Overview
According to the bill texts, the Governor's office, and the Virginia Cannabis Control Authority materials attached to this article, the 2026 dispute in Virginia centered on how and when a retail cannabis framework would be implemented rather than on whether possession-only legalization already existed.
Governor leadership during the session focused on regulatory structure, implementation readiness, and enforcement clarity as Virginia continued moving toward a licensed adult-use retail system.
Retail Cannabis Market Veto
On May 19, 2026, the Governor vetoed legislation that would have formally launched Virginia's adult-use cannabis retail market.
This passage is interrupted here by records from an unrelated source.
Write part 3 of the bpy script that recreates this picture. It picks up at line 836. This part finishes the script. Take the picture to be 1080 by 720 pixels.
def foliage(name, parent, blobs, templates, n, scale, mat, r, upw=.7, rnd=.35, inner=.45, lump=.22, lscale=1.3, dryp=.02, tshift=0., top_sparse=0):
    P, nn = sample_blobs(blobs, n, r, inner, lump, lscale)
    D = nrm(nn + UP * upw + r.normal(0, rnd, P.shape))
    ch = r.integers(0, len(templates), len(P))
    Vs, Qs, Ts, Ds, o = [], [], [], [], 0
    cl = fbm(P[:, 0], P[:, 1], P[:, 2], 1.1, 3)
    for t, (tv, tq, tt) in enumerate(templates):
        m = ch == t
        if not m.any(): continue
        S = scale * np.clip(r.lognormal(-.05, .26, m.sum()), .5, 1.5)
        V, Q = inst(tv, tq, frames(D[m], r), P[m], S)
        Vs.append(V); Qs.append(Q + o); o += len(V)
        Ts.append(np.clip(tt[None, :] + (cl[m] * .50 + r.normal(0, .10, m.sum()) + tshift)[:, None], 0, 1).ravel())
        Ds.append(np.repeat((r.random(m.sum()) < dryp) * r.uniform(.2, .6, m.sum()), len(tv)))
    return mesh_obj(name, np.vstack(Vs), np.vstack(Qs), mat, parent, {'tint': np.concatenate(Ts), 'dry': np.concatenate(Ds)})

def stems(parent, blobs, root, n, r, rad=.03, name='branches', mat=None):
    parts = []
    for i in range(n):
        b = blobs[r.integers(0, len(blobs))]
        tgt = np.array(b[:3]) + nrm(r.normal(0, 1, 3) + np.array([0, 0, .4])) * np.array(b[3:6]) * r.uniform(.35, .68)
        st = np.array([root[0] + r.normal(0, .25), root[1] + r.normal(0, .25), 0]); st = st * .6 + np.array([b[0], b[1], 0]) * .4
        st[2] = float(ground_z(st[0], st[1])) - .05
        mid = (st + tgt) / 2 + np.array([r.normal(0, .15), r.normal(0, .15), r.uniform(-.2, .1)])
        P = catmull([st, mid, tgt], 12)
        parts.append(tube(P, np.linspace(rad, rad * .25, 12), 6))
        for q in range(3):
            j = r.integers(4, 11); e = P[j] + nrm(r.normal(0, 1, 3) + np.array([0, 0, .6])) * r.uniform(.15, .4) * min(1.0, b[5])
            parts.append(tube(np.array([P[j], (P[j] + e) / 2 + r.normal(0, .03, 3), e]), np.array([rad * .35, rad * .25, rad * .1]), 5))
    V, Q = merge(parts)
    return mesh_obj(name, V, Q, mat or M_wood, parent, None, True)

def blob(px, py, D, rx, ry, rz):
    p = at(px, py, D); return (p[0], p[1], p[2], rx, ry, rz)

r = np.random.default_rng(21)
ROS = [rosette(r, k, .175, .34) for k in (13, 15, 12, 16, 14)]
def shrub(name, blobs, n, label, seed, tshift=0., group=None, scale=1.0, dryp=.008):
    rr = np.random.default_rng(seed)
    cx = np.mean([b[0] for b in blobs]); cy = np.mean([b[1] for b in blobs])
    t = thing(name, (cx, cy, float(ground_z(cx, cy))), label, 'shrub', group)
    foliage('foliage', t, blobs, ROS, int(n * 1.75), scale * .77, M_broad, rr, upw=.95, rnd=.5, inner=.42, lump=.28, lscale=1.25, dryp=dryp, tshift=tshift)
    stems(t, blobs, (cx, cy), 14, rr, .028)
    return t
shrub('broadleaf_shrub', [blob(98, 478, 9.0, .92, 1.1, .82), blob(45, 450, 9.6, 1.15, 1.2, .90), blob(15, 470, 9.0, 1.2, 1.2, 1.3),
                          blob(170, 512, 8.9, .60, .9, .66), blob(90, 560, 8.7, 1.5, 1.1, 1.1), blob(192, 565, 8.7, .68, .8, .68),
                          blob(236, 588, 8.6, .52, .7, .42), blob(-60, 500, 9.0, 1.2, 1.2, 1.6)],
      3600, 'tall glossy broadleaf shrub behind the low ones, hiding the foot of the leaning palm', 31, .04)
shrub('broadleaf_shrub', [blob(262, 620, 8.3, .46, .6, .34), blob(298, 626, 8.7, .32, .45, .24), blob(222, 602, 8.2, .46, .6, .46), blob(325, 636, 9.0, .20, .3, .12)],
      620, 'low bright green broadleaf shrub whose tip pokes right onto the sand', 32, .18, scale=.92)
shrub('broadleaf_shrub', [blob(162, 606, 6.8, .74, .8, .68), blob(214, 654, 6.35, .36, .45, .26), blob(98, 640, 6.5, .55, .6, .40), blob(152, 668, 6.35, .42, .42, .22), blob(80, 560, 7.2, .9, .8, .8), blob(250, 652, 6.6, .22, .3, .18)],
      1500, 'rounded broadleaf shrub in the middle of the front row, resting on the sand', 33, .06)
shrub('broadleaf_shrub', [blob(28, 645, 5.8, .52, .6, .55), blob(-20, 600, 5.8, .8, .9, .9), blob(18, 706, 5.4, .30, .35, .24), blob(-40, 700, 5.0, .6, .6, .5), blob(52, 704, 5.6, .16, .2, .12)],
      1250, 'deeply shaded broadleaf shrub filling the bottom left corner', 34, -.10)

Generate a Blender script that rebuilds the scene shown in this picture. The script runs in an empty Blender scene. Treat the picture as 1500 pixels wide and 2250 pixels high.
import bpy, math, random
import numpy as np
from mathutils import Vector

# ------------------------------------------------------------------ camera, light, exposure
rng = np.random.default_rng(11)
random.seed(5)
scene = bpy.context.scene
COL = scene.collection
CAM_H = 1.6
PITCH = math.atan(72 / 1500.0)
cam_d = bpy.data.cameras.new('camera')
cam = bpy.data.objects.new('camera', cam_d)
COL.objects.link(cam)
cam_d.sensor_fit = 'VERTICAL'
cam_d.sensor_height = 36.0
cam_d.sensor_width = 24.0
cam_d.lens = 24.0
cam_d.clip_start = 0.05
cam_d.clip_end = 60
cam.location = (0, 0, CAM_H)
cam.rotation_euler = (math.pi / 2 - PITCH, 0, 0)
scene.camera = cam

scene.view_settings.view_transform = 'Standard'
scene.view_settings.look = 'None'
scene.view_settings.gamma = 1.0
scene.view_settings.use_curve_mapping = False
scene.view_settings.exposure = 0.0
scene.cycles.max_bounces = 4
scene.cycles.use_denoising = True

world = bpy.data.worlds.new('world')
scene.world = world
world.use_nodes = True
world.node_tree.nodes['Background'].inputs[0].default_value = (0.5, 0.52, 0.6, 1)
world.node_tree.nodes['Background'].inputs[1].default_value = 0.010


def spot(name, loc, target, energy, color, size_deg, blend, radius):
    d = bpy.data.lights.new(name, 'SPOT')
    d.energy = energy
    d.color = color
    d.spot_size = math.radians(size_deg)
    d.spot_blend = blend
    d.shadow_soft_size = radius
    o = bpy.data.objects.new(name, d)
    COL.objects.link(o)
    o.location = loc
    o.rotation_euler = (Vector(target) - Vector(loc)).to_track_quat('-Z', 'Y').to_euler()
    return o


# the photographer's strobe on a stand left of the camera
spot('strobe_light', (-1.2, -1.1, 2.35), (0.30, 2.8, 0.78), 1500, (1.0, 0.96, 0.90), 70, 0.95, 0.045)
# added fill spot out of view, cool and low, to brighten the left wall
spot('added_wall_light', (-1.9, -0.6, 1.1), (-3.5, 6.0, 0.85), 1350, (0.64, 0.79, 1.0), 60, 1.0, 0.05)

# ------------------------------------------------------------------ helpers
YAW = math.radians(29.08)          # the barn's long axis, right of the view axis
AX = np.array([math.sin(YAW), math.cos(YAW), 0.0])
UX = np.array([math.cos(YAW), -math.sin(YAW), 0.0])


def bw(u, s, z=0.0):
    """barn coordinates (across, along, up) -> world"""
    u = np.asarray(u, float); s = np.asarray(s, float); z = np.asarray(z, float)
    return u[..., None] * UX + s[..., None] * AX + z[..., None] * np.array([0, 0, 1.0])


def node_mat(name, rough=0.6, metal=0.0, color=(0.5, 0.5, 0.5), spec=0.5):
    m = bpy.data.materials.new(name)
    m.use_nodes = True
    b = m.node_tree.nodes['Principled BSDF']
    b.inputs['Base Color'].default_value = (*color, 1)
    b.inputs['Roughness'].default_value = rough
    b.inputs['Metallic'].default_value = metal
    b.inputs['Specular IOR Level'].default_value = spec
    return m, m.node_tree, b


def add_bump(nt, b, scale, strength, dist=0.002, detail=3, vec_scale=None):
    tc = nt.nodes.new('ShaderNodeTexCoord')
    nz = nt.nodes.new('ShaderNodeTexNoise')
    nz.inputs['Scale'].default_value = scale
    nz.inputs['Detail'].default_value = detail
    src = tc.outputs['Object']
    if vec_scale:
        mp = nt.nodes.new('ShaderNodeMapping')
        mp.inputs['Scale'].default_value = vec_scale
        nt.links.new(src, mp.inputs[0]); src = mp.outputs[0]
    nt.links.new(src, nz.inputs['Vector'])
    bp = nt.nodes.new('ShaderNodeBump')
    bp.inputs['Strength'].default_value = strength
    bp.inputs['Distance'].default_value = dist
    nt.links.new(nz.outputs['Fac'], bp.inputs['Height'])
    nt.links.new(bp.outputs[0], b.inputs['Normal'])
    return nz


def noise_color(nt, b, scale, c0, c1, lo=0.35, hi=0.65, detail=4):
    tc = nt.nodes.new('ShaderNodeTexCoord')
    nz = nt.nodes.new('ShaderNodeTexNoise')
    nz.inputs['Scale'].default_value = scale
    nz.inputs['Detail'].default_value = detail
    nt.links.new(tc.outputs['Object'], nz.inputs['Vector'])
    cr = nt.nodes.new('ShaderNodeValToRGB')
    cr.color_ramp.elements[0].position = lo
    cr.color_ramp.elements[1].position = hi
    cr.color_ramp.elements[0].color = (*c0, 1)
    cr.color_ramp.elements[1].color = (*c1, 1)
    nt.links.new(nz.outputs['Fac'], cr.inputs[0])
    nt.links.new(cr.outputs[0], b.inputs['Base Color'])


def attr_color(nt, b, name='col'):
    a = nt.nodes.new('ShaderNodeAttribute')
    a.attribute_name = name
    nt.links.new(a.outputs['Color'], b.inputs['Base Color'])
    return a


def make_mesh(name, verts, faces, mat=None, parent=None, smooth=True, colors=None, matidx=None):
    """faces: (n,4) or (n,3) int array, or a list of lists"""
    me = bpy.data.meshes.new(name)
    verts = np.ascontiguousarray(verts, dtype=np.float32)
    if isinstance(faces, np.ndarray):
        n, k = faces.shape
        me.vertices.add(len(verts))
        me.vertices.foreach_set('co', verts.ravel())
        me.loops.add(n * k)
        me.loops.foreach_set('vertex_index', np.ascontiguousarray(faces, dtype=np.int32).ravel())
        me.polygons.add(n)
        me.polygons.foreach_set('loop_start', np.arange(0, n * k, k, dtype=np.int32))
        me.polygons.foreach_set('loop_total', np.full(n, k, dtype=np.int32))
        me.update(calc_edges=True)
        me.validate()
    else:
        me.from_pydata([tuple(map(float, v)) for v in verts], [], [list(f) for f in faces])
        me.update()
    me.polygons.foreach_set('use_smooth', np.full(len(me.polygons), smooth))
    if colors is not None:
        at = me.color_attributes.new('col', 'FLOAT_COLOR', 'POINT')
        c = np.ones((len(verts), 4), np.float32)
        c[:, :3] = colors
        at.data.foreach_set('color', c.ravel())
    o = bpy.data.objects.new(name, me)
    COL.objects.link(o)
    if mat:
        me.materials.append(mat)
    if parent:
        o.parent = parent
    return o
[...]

The key bills were HB 642 and SB 542, which were designed to create the framework for licensed cannabis sales under the Virginia Cannabis Control Authority.
The attached official materials support the Governor's position that implementation readiness, enforcement structure, and rollout design were central concerns.
Proposed Amendments And Delay Strategy
Before the veto, the Governor proposed amendments that would have moved the retail-sales start date from January 1, 2027 to July 1, 2027 while also altering licensing, taxation, and enforcement structure. Those amendments were rejected during the reconvened session.
What The Public Record Shows
The legislative record shows a disagreement between a faster launch timeline preferred in the original framework and a more delayed, more structured rollout favored by the Governor's office. That conflict is enough to explain the veto without overstating broader political motives that are not fully documented in the attached source set.
Current Policy Context
Virginia remains in a transitional posture: possession is legal, retail sales are not operational, the Cannabis Control Authority remains central to implementation, and the launch timeline is still unresolved after the veto.
Summary
The best-supported reading of the 2026 Virginia fight is that it was an implementation and sequencing dispute inside an already-changing cannabis framework. The article should therefore be read as a sourced policy analysis grounded in the legislative and executive record attached to it.